Frames and Stretchers opened their first shop with one plan: make quality custom frames and stretchers with the same amount of care and soul that artists put into their pieces themselves. Whether you’re a casual collector, a passionate painter, a distinguished gallery, or looking for a unique gift, the Frames and Stretchers team will give your project plenty of love and years of expertise. From the blank canvas, shadow box, floater frame, hand-carved, gilded, hand painted or steel frame, all the way to installation via Art Delivery Van, their team’s touches will bring your pieces to the next level. They are Specialists in oversized museum quality stretcher bars, on-site stretching, and complex art installations.
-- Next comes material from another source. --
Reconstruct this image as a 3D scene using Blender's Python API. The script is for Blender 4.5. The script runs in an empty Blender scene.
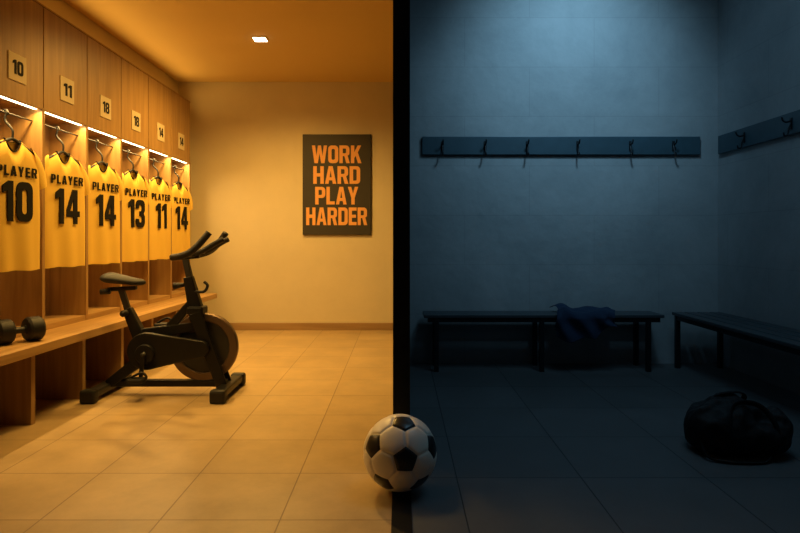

Visit them in person on the LES or in Brooklyn!
Dennis Osadebe
Dennis Osadebe is a Nigerian mixed-media artist best known for his vibrant post-pop style. Osadebe’s style is a unique blend of digital processes which he uses to create canvases that are subsequently layered with acrylic paint. With his characteristic use of flattened planes and bold colours, the artist creates what he refers to as a “NEO” visual style, one that is “modern, bright, expressive and provocative”
Margaret Ann Withers
Margaret Ann Withers’ paintings depict the emotional landscape of my childhood as she remembers it-a blur of color and movement flashing by the static iconography of her past- of tiny company houses where the roughnecks lived and old-style telephone poles. The tiny homes in my paintings have a simplicity that obscures the complex and uniquely personal relationship that each viewer has to an idea of home and the telephone poles are a universal and quickly fading icon of communication that denote emotional connection, formality, privacy, disconnection and alienation.
Vicky Barranguet
Vicky Barranguet’s work moves in different directions, approaching a variety of situations and dynamics. Embodied by an empirical investigation of the pictorial structure, where processes departing from spontaneous gestures evolve into elaborate and complex systems where improvisation, organization of form and space, and attention to detail are at its core. There is a consistency throughout the years within her work diversity, perceived and recognized by others as Barranguet’s signature.
Ruth Mora
Ruth Mora is a registered architect and artist, In addition to her MArch degree, Ruth is an MFA graduate from Pratt Institute in ‘New Forms’ concentration (non-traditional forms of art). She keeps very active in both, architectural and artistic realm, working in erasing the line between the two. She co-founded of SUMO Project, a multidisciplinary studio, with Gaston Soucy. The Studio conceptual artworks, drawings, installations and films are about the perception of the space and the basics of human adaptive condition. The practice aims to explore the idea of ‘adaptation’, to spatial or social structures, and the nature of these interactions in a search for new methods of understanding how humans influence their environment.
Maggie Tookmanian
Maggie Tookmanian is a fashion designer, currently residing in New York City, was born and raised in NewJersey. As a young artist she gathered inspiration from everything and everyone that surrounded her. As she started developing her own personal style she found herself in a conceptual, industrial and art inspired world, which is the aesthetic that still forms the foundation of her designs today.